Evidently, there's one coach Maddon didn't want back.

According to USA Today's Bob Nightengale, the Cubs have fired longtime pitching coach Chris Bosio.

Bosio served as the Cubs pitching coach from 2012-17. He was the team's pitching coach under former managers' Dale Sveum (2012-13) and Rick Renteria (2014), and was retained when Maddon was hired as manager of the Cubs in 2015.

Bosio, who is one of the most respected pitching coaches in baseball, was instrumental in the career resurgence of Jake Arrieta who captured the Cy Young award in 2015, and the development of 27-year-old starter Kyle Hendricks (MLB's ERA leader in 2016).

One reason that could've led to Bosio's firing was the pitching staff's control issues during both the regular season and postseason, which Epstein mentioned during Friday's press conference.

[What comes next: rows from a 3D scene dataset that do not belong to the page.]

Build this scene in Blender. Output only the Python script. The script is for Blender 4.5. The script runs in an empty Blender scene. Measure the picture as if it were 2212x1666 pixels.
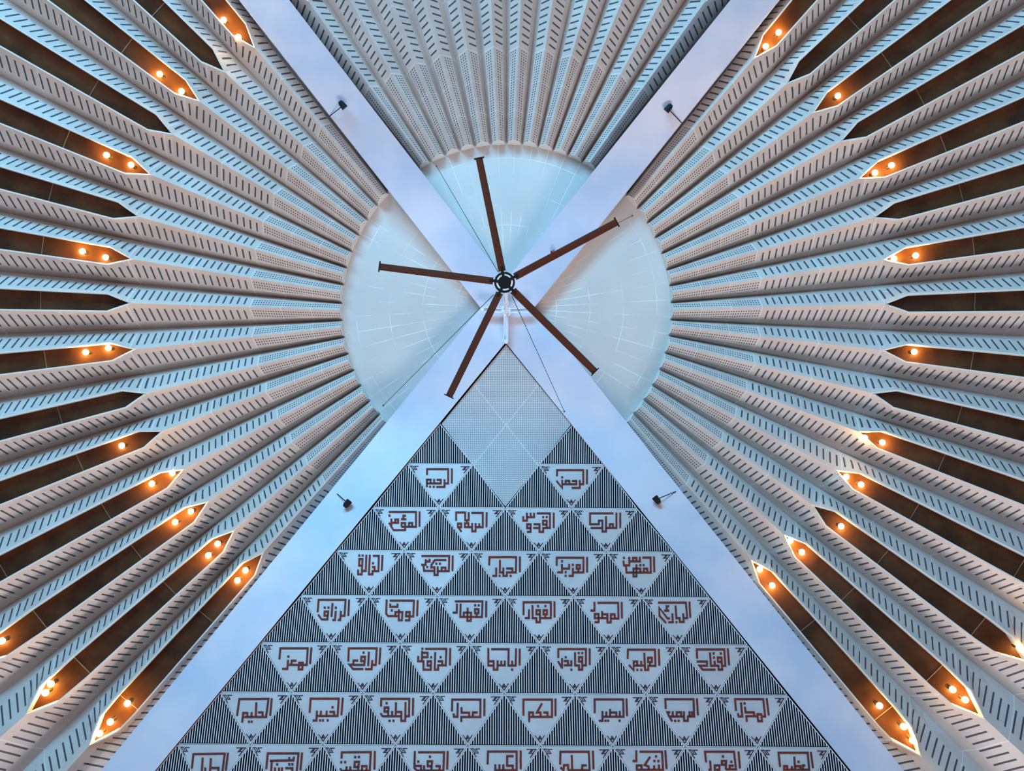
import bpy, math, random
from mathutils import Vector, Matrix
random.seed(7)
PI = math.pi
scene = bpy.context.scene
COL = scene.collection

# ---------------------------------------------------------------- camera
F = 1664.0                      # focal length in pixels of the 2212 px wide picture
CX, CY = 1106.0, 833.0
CAMZ = 1.6
cam = bpy.data.cameras.new('camera')
cam.sensor_width = 36.0
cam.lens = 36.0 * F / 2212.0
cam.clip_end = 400
camo = bpy.data.objects.new('camera', cam)
camo.location = (0, 0, CAMZ)
camo.rotation_euler = (PI, 0, 0)        # straight up; picture right = +X, picture down = +Y
COL.objects.link(camo)
scene.camera = camo

# ---------------------------------------------------------------- exposure, world, daylight
vs = scene.view_settings
vs.view_transform = 'Standard'
try: vs.look = 'None'
except Exception: pass
vs.gamma = 1.0
vs.use_curve_mapping = False
vs.exposure = -0.50

W_BLUE = (0.16, 0.58, 1.0)
W_WARM = (1.0, 0.80, 0.72)
W_STR_BLUE = 0.22
W_STR_WARM = 0.16
world = bpy.data.worlds.new('world'); scene.world = world
world.use_nodes = True
nt = world.node_tree; nt.nodes.clear()
tc = nt.nodes.new('ShaderNodeTexCoord')
dt = nt.nodes.new('ShaderNodeVectorMath'); dt.operation = 'DOT_PRODUCT'
dt.inputs[1].default_value = (-0.35, -0.93, 0.0)
nt.links.new(tc.outputs['Generated'], dt.inputs[0])
mr = nt.nodes.new('ShaderNodeMapRange'); mr.inputs['From Min'].default_value = -0.15; mr.inputs['From Max'].default_value = 0.75
mr.interpolation_type = 'SMOOTHSTEP'
nt.links.new(dt.outputs['Value'], mr.inputs['Value'])
mx = nt.nodes.new('ShaderNodeMix'); mx.data_type = 'RGBA'
mx.inputs[6].default_value = tuple(c * W_STR_WARM for c in W_WARM) + (1,)
mx.inputs[7].default_value = tuple(c * W_STR_BLUE for c in W_BLUE) + (1,)
nt.links.new(mr.outputs['Result'], mx.inputs['Factor'])
bg = nt.nodes.new('ShaderNodeBackground'); bg.inputs['Strength'].default_value = 1.0
nt.links.new(mx.outputs[2], bg.inputs['Color'])
wo = nt.nodes.new('ShaderNodeOutputWorld'); nt.links.new(bg.outputs[0], wo.inputs[0])

def area(name, loc, target, sx, sy, col, power):
    l = bpy.data.lights.new(name, 'AREA'); l.shape = 'RECTANGLE'; l.size = sx; l.size_y = sy
    l.color = col; l.energy = power
    o = bpy.data.objects.new(name, l); o.location = loc
    d = Vector(target) - Vector(loc)
    o.rotation_euler = d.to_track_quat('-Z', 'Y').to_euler()
    COL.objects.link(o); return o
# the tall glazed end of the hall (cool daylight), low and far to the upper left of the picture
area('daylight_glazing', (-15, -42, 6), (0, 2, 36), 40, 12, (0.20, 0.62, 1.0), 64000)
# the opposite glazed end, warmer light
area('entrance_glazing', (15, 50, 8), (0, -2, 36), 40, 12, (0.93, 0.93, 0.98), 38000)
# added fill panels at floor level, soft upward light without a real lamp
area('hall_fill', (-1, -8, 0.3), (-1, -4, 40), 26, 26, (1.0, 0.93, 0.92), 2300)
area('warm_wall_fill', (0, 15, 0.3), (0, 8, 40), 22, 16, (1.0, 0.86, 0.80), 2900)  # added to warm the lattice wall from below
# added cool fill panel, brings blue to the ribs of the upper side
area('cool_floor_fill', (-3, -22, 0.3), (-2, -16, 40), 18, 14, (0.28, 0.70, 1.0), 5600)

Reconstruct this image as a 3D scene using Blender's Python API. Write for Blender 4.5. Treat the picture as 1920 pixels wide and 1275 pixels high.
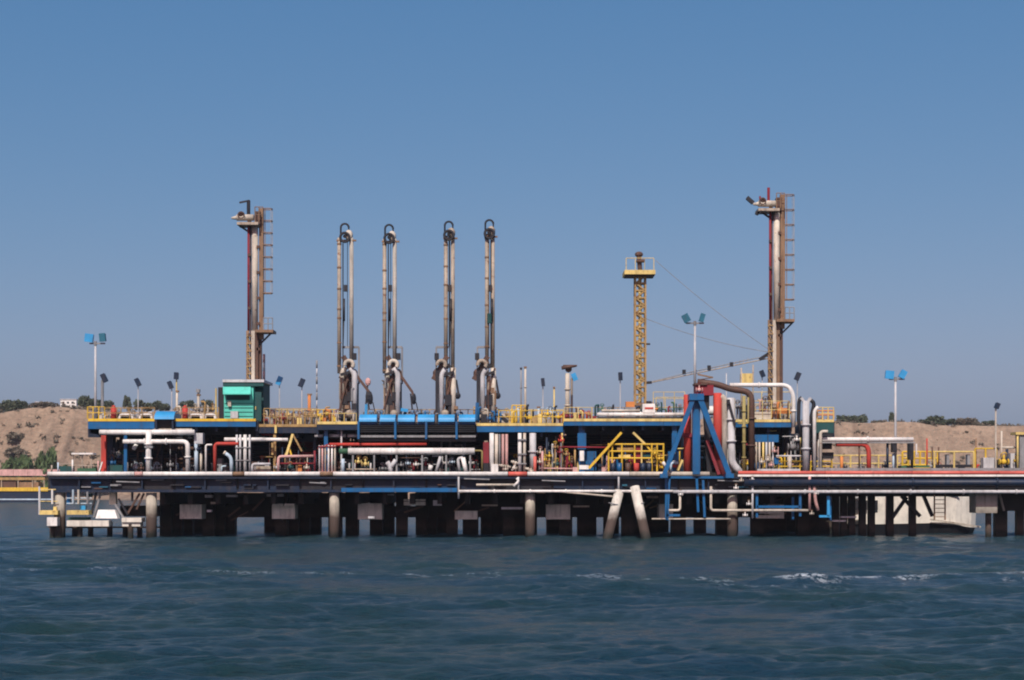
import bpy, math, random
import numpy as np
from mathutils import Vector, Matrix
random.seed(7)
C = bpy.context.scene.collection
SC = bpy.context.scene
for o in list(bpy.data.objects): bpy.data.objects.remove(o)

# ------------------------------------------------------------ camera, sky, sun, exposure
CAMD, EYE, F, HY = 140.0, 5.0, 2800.0, 910.0      # metres to the jetty face, eye height, focal length in photo pixels, horizon row
cam = bpy.data.objects.new('camera', bpy.data.cameras.new('camera')); C.objects.link(cam)
cam.location = (0, -CAMD, EYE); cam.rotation_euler = (math.pi/2, 0, 0)
cam.data.sensor_width = 36; cam.data.lens = 36*F/1920
cam.data.shift_y = (HY-637.5)/1920
cam.data.clip_start = 1; cam.data.clip_end = 12000
SC.camera = cam
SC.render.engine = 'CYCLES'; SC.cycles.filter_width = 2.0     # the photograph is soft
SUN_EL, SUN_AZ = math.radians(47), math.radians(9)     # azimuth measured from straight behind the camera towards its left
w = bpy.data.worlds.new('World'); SC.world = w; w.use_nodes = True
nt = w.node_tree; bg = nt.nodes['Background']
sky = nt.nodes.new('ShaderNodeTexSky'); sky.sky_type = 'NISHITA'; sky.sun_disc = False
sky.sun_elevation = SUN_EL
sky.sun_rotation = math.pi + SUN_AZ
sky.altitude = 0; sky.air_density = 1.0; sky.dust_density = 2.2; sky.ozone_density = 8.5
gm = nt.nodes.new('ShaderNodeGamma'); gm.inputs[1].default_value = 1.0
hs = nt.nodes.new('ShaderNodeHueSaturation'); hs.inputs['Saturation'].default_value = 1.0
nt.links.new(sky.outputs[0], gm.inputs[0]); nt.links.new(gm.outputs[0], hs.inputs['Color'])
spl = nt.nodes.new('ShaderNodeSeparateColor'); cmb = nt.nodes.new('ShaderNodeCombineColor'); nt.links.new(hs.outputs[0], spl.inputs[0])
for k, (a_, g_) in enumerate(((.81,1.32),(1.206,.74),(1.97,.5))):      # colour response of the photograph, the same for the whole sky
    pw = nt.nodes.new('ShaderNodeMath'); pw.operation = 'POWER'; pw.inputs[1].default_value = g_; nt.links.new(spl.outputs[k], pw.inputs[0])
    ml = nt.nodes.new('ShaderNodeMath'); ml.operation = 'MULTIPLY'; ml.inputs[1].default_value = a_; nt.links.new(pw.outputs[0], ml.inputs[0]); nt.links.new(ml.outputs[0], cmb.inputs[k])
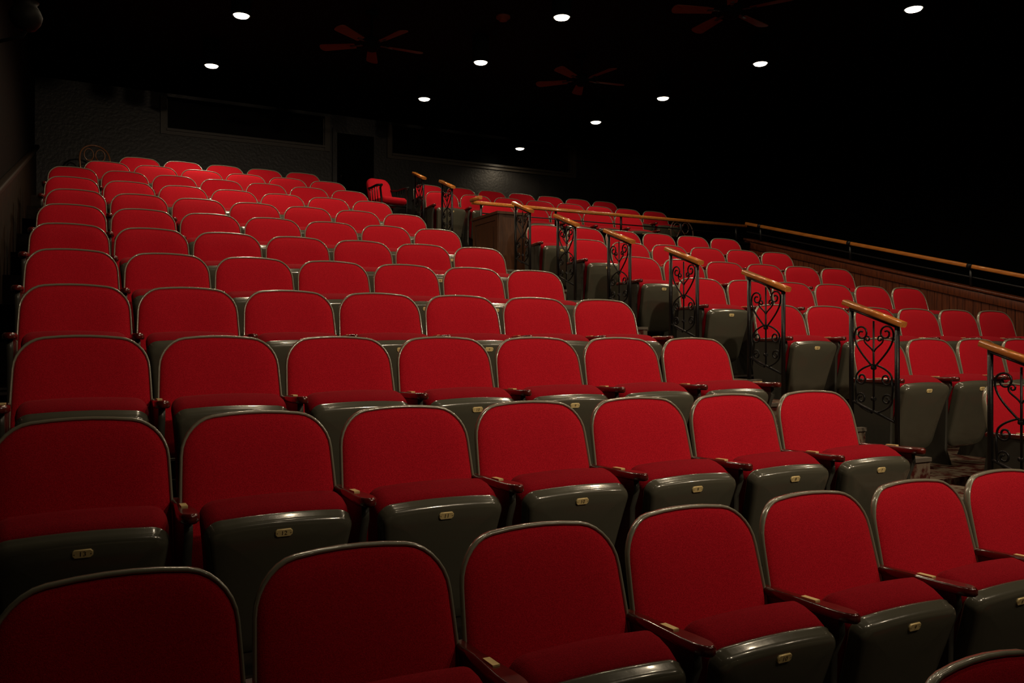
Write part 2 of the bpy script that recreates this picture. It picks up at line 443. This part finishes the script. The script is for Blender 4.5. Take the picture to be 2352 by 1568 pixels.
for Y in (1.2,3.0,4.7,6.25,8.0,9.7):
    b.beam((KX+0.05,Y,kt(Y)+0.02),(KX+0.04,Y,hr(Y)-0.02),0.03,0.03,M_iron,up=Vector((1,0,0)))
    b.beam((KX+0.03,Y-0.03,hr(Y-0.03)),(KX+0.03,Y+0.03,hr(Y+0.03)),0.068,0.058,M_iron)
b.beam((KX+0.05,Ya,hr(Ya)-0.13),(KX+0.05,Yb,hr(Yb)-0.13),0.02,0.02,M_iron)
b.obj('sloping_handrail')

# ------------------------------------------------------------------ bentwood chairs
def bentwood(loc,rot,M_bent):
    b=B(); r=0.013
    arch=[]
    for k in range(21):
        t=math.pi*k/20
        arch.append((0.20*math.cos(t),0.20+0.06*math.sin(t),0.66+0.24*math.sin(t)**0.8))
    pts=[(0.19,0.17,0.0),(0.18,0.17,0.25),(0.185,0.18,0.45)]+arch+[(-0.185,0.18,0.45),(-0.18,0.17,0.25),(-0.19,0.17,0.0)]
    b.tube(pts,r,M_bent,7)
    for s in (-1,1):
        loop=[]
        for k in range(25):
            t=2*math.pi*k/24
            loop.append((s*(0.075+0.062*math.cos(t)),0.235,0.755+0.085*math.sin(t)))
        b.tube(loop[:-1],0.009,M_bent,6,closed=True)
        b.tube([(s*0.15,0.185,0.47),(s*0.12,0.205,0.56),(s*0.05,0.225,0.66),(s*0.02,0.235,0.72)],0.009,M_bent,6)
        b.tube([(s*0.15,-0.15,0.45),(s*0.17,-0.18,0.2),(s*0.18,-0.19,0.0)],[0.015,0.012,0.010],M_bent,7)
    n=28
    def ring(rr,z): return [(rr*math.cos(2*math.pi*k/n),rr*0.97*math.sin(2*math.pi*k/n),z) for k in range(n)]
    b.loft([ring(0.19,0.435),ring(0.21,0.44),ring(0.213,0.455),ring(0.20,0.468),ring(0.17,0.462)],M_bent,True,True)
    b.tube(ring(0.165,0.24),0.008,M_bent,6,closed=True)
    b.obj('bentwood_chair',loc,rot)
bentwood((0.27,13.25,FL(11)),0.15,M_bent)
bentwood((8.75,10.55,FL(8)),-0.2,M_bent2)

# red upholstered armchair at the head of the aisle
b=B()
def slab(wb,wt,h,rb,rt,pos,vs,mat):
    b.loft([[pos(x,t,v) for x,t in rrect(wb,wt,h,rb,rt,inset=i)] for i,v in vs],mat,True,True)
slab(0.20,0.19,0.42,0.05,0.11,lambda x,t,v:(x,0.20+0.16*t/0.42-v,0.44+t),((0.08,-0.05),(0.02,-0.045),(0,-0.03),(0,0.01),(0.02,0.03),(0.07,0.04)),M_red)
slab(0.21,0.20,0.46,0.06,0.05,lambda x,t,v:(x,-0.24+t,0.42+v),((0.03,-0.02),(0,0.0),(0,0.05),(0.02,0.075),(0.07,0.085)),M_red)
for s in (-1,1):
    b.tube([(s*0.20,-0.20,0.0),(s*0.21,-0.20,0.40),(s*0.225,-0.18,0.62),(s*0.23,-0.22,0.66)],[0.012,0.016,0.016,0.016],M_iron,8)
    b.tube([(s*0.23,-0.24,0.655),(s*0.235,-0.08,0.675),(s*0.225,0.12,0.665),(s*0.19,0.27,0.68)],0.018,M_iron,8)
    b.tube([(s*0.19,0.30,0.0),(s*0.19,0.22,0.40),(s*0.18,0.30,0.70)],0.015,M_iron,8)
    for yy in (-0.08,0.0,0.08,0.16):
        b.tube([(s*0.215,yy,0.44),(s*0.23,yy,0.66)],0.007,M_iron,6)
    b.tube([(s*0.205,-0.20,0.2),(s*0.19,0.26,0.2)],0.009,M_iron,6)
b.tube([(-0.20,-0.20,0.37),(0.20,-0.20,0.37)],0.016,M_iron,8)
b.tube([(-0.19,0.24,0.37),(0.19,0.24,0.37)],0.016,M_iron,8)
b.obj('red_armchair',(4.20,12.05,FL(10)+0.0),0.15)

# ------------------------------------------------------------------ ceiling fans
def fan(X,Y,Zb,ang):
    b=B()
    cz=ceil_z(Y)-Zb
    b.cyl((0,0),0.07,cz-0.05,cz-0.001,M_black,20,0.075)
    b.cyl((0,0),0.014,0.05,cz-0.002,M_black,10)
    n=24
    b.loft([[(r*math.cos(2*math.pi*k/n),r*math.sin(2*math.pi*k/n),z) for k in range(n)] for r,z in ((0.03,-0.075),(0.06,-0.07),(0.085,-0.04),(0.105,-0.01),(0.105,0.05),(0.06,0.085),(0.02,0.10))],M_black,True,True)
    for i in range(5):
        a=math.radians(ang+72*i); ca,sa=math.cos(a),math.sin(a)
        N=6
        prof=[(0.20,-0.050),(0.56,-0.070)]
        for k in range(N+1):
            t=-math.pi/2+math.pi*k/N
            prof.append((0.59+0.045*math.cos(t),0.070*math.sin(t)))
        prof+= [(0.56,0.070),(0.20,0.050)]
        def P(r,w,dz): 
            return (r*ca-w*sa, r*sa+w*ca, dz+w*0.20)
        b.loft([[P(r,w,-0.005) for r,w in prof],[P(r,w,0.003) for r,w in prof]],M_fan,True,True)
        b.beam((0.09*ca,0.09*sa,0.0),(0.26*ca,0.26*sa,-0.008),0.035,0.008,M_iron)
    b.obj('ceiling_fan',(X,Y,Zb))
fan(3.07,9.39,3.50,71.6); fan(6.05,9.50,3.55,64); fan(6.05,6.60,3.46,14); fan(3.07,6.55,3.46,40)

b=B(); n=20
b.loft([[(r*math.cos(2*math.pi*k/n),r*math.sin(2*math.pi*k/n),z) for k in range(n)] for r,z in ((0.03,-0.06),(0.05,-0.055),(0.055,-0.03),(0.085,-0.025),(0.085,0.0))],M_fan,True,True)
b.obj('smoke_detector',(4.45,8.7,ceil_z(8.7)))

# wall sconce on left wall
b=B()
b.box(XL+0.001,XL+0.03,-0.07,0.07,-0.16,0.16,M_black)
b.tube([(XL+0.02,0,-0.03),(XL+0.14,0,-0.09),(XL+0.26,0,-0.04),(XL+0.28,0,0.0)],0.012,M_black,8)
n=20
b.loft([[(XL+0.28+r*math.cos(2*math.pi*k/n),r*math.sin(2*math.pi*k/n),z) for k in range(n)] for r,z in ((0.03,0.0),(0.055,0.01),(0.085,0.05),(0.095,0.09),(0.08,0.13),(0.06,0.16),(0.075,0.18))],M_opal,True,False)
b.obj('wall_sconce',(0,6.0,1.95))

# ------------------------------------------------------------------ downlights
lights=[ # X,Y,power factor
 (7.55,5.58,0.5),(7.55,7.72,0.5),(7.55,9.66,0.4),(7.55,11.42,0.25),(7.52,14.0,0.25),
 (4.59,7.60,0.65),(4.53,9.48,0.65),(4.58,11.53,0.4),
 (1.58,9.31,0.7),(1.565,11.43,0.75),
 (1.57,7.65,0.55),(1.57,5.6,0.35),(4.57,5.6,0.55),(1.57,3.7,0.10),(4.57,3.7,0.40),(7.55,3.7,0.3),
 (1.57,1.8,0.05),(4.57,1.8,0.28),(1.57,-0.2,0.06),(4.57,-0.2,0.22)]
P0=145
for X,Y,f in lights:
    zl=3.4+0.038*(Y-5.58)
    b=B(); n=28
    cz=ceil_z(Y)-0.001
    def ring(r,z): return [(r*math.cos(2*math.pi*k/n),r*math.sin(2*math.pi*k/n),z) for k in range(n)]
    b.loft([ring(0.105,cz-zl),ring(0.105,0.0),ring(0.100,-0.006),ring(0.088,-0.004),ring(0.086,0.012)],M_black,True,False)
    b.loft([ring(0.086,0.010),ring(0.083,0.0),ring(0.072,-0.014),ring(0.045,-0.024),ring(0.018,-0.028)],M_lamp,False,True)
    o=b.obj('ceiling_downlight',(X,Y,zl))
    ld=bpy.data.lights.new('downlight_bulb','SPOT'); ld.energy=P0*f; ld.color=(1.0,0.80,0.54)
    ld.spot_size=math.radians(165); ld.spot_blend=1.0; ld.shadow_soft_size=0.07
    lo=bpy.data.objects.new('downlight_bulb',ld); scene.collection.objects.link(lo)
    lo.parent=o; lo.location=(0,0,-0.11)

# stage lanterns hanging over the front of the house, aimed at the seats
def lantern(pos,target,energy,cone,blend=1.0):
    p=Vector(pos); d=(Vector(target)-p).normalized()
    q=d.to_track_quat('-Z','Y')
    b=B(); n=24
    def ring(r,z): return [q@Vector((r*math.cos(2*math.pi*k/n),r*math.sin(2*math.pi*k/n),z)) for k in range(n)]
    b.loft([ring(0.05,0.34),ring(0.09,0.32),ring(0.10,0.10),ring(0.12,0.08),ring(0.12,-0.04),ring(0.112,-0.04),ring(0.105,0.06)],M_iron,True,False)
    b.loft([ring(0.105,0.03),ring(0.07,0.02),ring(0.02,0.015)],M_lamp,False,True)
    zc=ceil_z(p.y)-p.z-0.002
    b.tube([(-0.14,0,0.0),(-0.14,0,0.20),(0,0,0.24),(0.14,0,0.20),(0.14,0,0.0)],0.010,M_iron,6)
    b.tube([(0,0,0.24),(0,0,zc)],0.016,M_iron,8)
    o=b.obj('stage_lantern',pos)
    ld=bpy.data.lights.new('lantern_bulb','SPOT'); ld.energy=energy; ld.color=(1.0,0.79,0.56)
    ld.spot_size=math.radians(cone); ld.spot_blend=blend; ld.shadow_soft_size=0.10
    lo=bpy.data.objects.new('lantern_bulb',ld); scene.collection.objects.link(lo)
    lo.parent=o; lo.rotation_mode='QUATERNION'; lo.rotation_quaternion=q; lo.location=d*0.06
lantern((3.0,-0.7,3.0),(3.2,5.9,0.0),440,88)
lantern((6.2,-0.7,3.0),(5.2,4.6,-0.4),215,92)

# ------------------------------------------------------------------ world, camera
w=bpy.data.worlds.new('World'); scene.world=w; w.use_nodes=True
w.node_tree.nodes['Background'].inputs['Color'].default_value=(0.0,0.0,0.0,1)
w.node_tree.nodes['Background'].inputs['Strength'].default_value=0
cam=bpy.data.cameras.new('camera'); co=bpy.data.objects.new('camera',cam); scene.collection.objects.link(co)
cam.sensor_width=36; cam.lens=36*1907/2352
cam.clip_start=0.02
co.location=(0,0,ZS); co.rotation_euler=(math.radians(90.1),0,math.radians(-27.7))
scene.camera=co
scene.view_settings.view_transform='Standard'
scene.view_settings.look='None'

The Cubs issued the fifth-most walks (554) in the National League during the regular season and the highest total (53) during the postseason.

As the Cubs hit the market for a new pitching coach, Nightengale mentioned that one name that could be on the radar is former Tampa Rays pitching coach Jim Hickey, who parted ways with the organization following the 2017 season.

Hickey served as Maddon's pitching coach in Tampa Bay from 2006-2014.